Landon Y. Jones offers a fascinating glimpse into F. Scott Fitzgerald’s summer spent in Montana:
In the ensuing weeks, Fitzgerald would do what easterners visiting Montana often do: he went native. He outfitted himself in boots, brandished a pistol, rode horses, drank bad whiskey, played cards with cowboys, flirted with daughters of neighboring ranchers, and took but one bath a week. More significantly, Fitzgerald also found in Montana a western version of the predatory capitalism and baronial lifestyles that had so fascinated him in the East.

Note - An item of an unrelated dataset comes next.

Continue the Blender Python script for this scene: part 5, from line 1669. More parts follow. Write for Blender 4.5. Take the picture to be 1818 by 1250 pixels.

Jones posits that Fitzgerald, born in St. Paul, the heart of the Great Plains, always "saw the East through western eyes":
If anything, Fitzgerald’s summer in Montana only reinforced his self-image as a non-easterner. In his writing, Fitzgerald reversed the westerly thrust of the American imagination. The typical Fitzgerald character is not an easterner who travels west to seek personal freedom, or renewed health, or reclaimed masculinity. Instead, Fitzgerald wrote about westerners who venture east only to wreck themselves on the shoals of status and Old World corruptions. Near the end of The Great Gatsby, Fitzgerald’s protagonist, Nick Carraway, reflects: “I see now that this has been a story of the West, after all—Tom and Gatsby, Daisy and Jordan and I, were all Westerners, and perhaps we possessed some deficiency in common which made us subtly unadaptable to Eastern life.”